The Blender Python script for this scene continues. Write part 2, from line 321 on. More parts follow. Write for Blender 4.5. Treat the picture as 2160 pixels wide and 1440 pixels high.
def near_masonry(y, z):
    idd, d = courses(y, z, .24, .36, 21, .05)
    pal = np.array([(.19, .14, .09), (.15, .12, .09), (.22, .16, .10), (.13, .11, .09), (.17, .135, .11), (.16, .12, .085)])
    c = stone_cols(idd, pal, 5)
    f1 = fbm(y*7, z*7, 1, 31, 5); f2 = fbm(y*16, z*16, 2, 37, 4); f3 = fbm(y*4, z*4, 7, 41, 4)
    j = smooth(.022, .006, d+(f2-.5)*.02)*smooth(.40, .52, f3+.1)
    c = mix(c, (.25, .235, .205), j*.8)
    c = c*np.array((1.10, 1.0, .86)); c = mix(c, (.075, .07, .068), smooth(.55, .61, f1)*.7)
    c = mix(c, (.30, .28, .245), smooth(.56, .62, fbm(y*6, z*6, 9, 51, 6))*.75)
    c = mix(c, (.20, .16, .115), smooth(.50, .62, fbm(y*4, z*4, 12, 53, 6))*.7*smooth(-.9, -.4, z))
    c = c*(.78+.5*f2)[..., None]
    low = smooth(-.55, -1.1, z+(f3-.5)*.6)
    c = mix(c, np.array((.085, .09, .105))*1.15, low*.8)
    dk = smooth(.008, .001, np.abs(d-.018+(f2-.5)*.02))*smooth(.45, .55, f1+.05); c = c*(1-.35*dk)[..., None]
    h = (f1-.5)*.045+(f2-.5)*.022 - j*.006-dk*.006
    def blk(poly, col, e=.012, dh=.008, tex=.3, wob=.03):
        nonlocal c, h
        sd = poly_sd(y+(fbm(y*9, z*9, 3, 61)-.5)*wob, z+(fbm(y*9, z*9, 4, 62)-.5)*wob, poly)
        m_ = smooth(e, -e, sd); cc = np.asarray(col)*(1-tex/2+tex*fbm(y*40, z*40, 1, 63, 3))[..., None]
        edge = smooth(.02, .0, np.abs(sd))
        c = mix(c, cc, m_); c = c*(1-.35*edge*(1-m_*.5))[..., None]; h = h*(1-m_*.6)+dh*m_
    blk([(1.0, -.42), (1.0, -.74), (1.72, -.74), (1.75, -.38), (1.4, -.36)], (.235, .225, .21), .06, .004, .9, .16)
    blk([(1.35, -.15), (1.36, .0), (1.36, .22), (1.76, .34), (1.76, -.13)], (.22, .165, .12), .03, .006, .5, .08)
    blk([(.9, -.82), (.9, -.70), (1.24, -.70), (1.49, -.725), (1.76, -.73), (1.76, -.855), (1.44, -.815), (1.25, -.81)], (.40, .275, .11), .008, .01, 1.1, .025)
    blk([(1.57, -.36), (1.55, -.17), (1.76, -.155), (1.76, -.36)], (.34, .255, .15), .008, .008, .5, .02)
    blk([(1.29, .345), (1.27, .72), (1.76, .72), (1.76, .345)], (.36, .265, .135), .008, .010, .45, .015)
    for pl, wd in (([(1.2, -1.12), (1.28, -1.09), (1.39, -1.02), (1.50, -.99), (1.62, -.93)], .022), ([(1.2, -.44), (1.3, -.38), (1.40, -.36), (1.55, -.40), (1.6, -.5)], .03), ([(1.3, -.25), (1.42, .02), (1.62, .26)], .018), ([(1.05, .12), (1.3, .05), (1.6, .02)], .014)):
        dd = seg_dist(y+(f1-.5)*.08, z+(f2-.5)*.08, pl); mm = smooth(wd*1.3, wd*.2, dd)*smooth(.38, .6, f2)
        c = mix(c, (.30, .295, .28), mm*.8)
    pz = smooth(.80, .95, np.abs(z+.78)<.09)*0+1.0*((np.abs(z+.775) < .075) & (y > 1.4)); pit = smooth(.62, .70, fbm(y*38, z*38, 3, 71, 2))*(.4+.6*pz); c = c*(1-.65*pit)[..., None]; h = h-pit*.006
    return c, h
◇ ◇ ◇
The request: Reproduce the whole listing word for word.

Final result:
The Blender Python script for this scene continues. Write part 2, from line 321 on. More parts follow. Write for Blender 4.5. Treat the picture as 2160 pixels wide and 1440 pixels high.
def near_masonry(y, z):
    idd, d = courses(y, z, .24, .36, 21, .05)
    pal = np.array([(.19, .14, .09), (.15, .12, .09), (.22, .16, .10), (.13, .11, .09), (.17, .135, .11), (.16, .12, .085)])
    c = stone_cols(idd, pal, 5)
    f1 = fbm(y*7, z*7, 1, 31, 5); f2 = fbm(y*16, z*16, 2, 37, 4); f3 = fbm(y*4, z*4, 7, 41, 4)
    j = smooth(.022, .006, d+(f2-.5)*.02)*smooth(.40, .52, f3+.1)
    c = mix(c, (.25, .235, .205), j*.8)
    c = c*np.array((1.10, 1.0, .86)); c = mix(c, (.075, .07, .068), smooth(.55, .61, f1)*.7)
    c = mix(c, (.30, .28, .245), smooth(.56, .62, fbm(y*6, z*6, 9, 51, 6))*.75)
    c = mix(c, (.20, .16, .115), smooth(.50, .62, fbm(y*4, z*4, 12, 53, 6))*.7*smooth(-.9, -.4, z))
    c = c*(.78+.5*f2)[..., None]
    low = smooth(-.55, -1.1, z+(f3-.5)*.6)
    c = mix(c, np.array((.085, .09, .105))*1.15, low*.8)
    dk = smooth(.008, .001, np.abs(d-.018+(f2-.5)*.02))*smooth(.45, .55, f1+.05); c = c*(1-.35*dk)[..., None]
    h = (f1-.5)*.045+(f2-.5)*.022 - j*.006-dk*.006
    def blk(poly, col, e=.012, dh=.008, tex=.3, wob=.03):
        nonlocal c, h
        sd = poly_sd(y+(fbm(y*9, z*9, 3, 61)-.5)*wob, z+(fbm(y*9, z*9, 4, 62)-.5)*wob, poly)
        m_ = smooth(e, -e, sd); cc = np.asarray(col)*(1-tex/2+tex*fbm(y*40, z*40, 1, 63, 3))[..., None]
        edge = smooth(.02, .0, np.abs(sd))
        c = mix(c, cc, m_); c = c*(1-.35*edge*(1-m_*.5))[..., None]; h = h*(1-m_*.6)+dh*m_
    blk([(1.0, -.42), (1.0, -.74), (1.72, -.74), (1.75, -.38), (1.4, -.36)], (.235, .225, .21), .06, .004, .9, .16)
    blk([(1.35, -.15), (1.36, .0), (1.36, .22), (1.76, .34), (1.76, -.13)], (.22, .165, .12), .03, .006, .5, .08)
    blk([(.9, -.82), (.9, -.70), (1.24, -.70), (1.49, -.725), (1.76, -.73), (1.76, -.855), (1.44, -.815), (1.25, -.81)], (.40, .275, .11), .008, .01, 1.1, .025)
    blk([(1.57, -.36), (1.55, -.17), (1.76, -.155), (1.76, -.36)], (.34, .255, .15), .008, .008, .5, .02)
    blk([(1.29, .345), (1.27, .72), (1.76, .72), (1.76, .345)], (.36, .265, .135), .008, .010, .45, .015)
    for pl, wd in (([(1.2, -1.12), (1.28, -1.09), (1.39, -1.02), (1.50, -.99), (1.62, -.93)], .022), ([(1.2, -.44), (1.3, -.38), (1.40, -.36), (1.55, -.40), (1.6, -.5)], .03), ([(1.3, -.25), (1.42, .02), (1.62, .26)], .018), ([(1.05, .12), (1.3, .05), (1.6, .02)], .014)):
        dd = seg_dist(y+(f1-.5)*.08, z+(f2-.5)*.08, pl); mm = smooth(wd*1.3, wd*.2, dd)*smooth(.38, .6, f2)
        c = mix(c, (.30, .295, .28), mm*.8)
    pz = smooth(.80, .95, np.abs(z+.78)<.09)*0+1.0*((np.abs(z+.775) < .075) & (y > 1.4)); pit = smooth(.62, .70, fbm(y*38, z*38, 3, 71, 2))*(.4+.6*pz); c = c*(1-.65*pit)[..., None]; h = h-pit*.006
    return c, h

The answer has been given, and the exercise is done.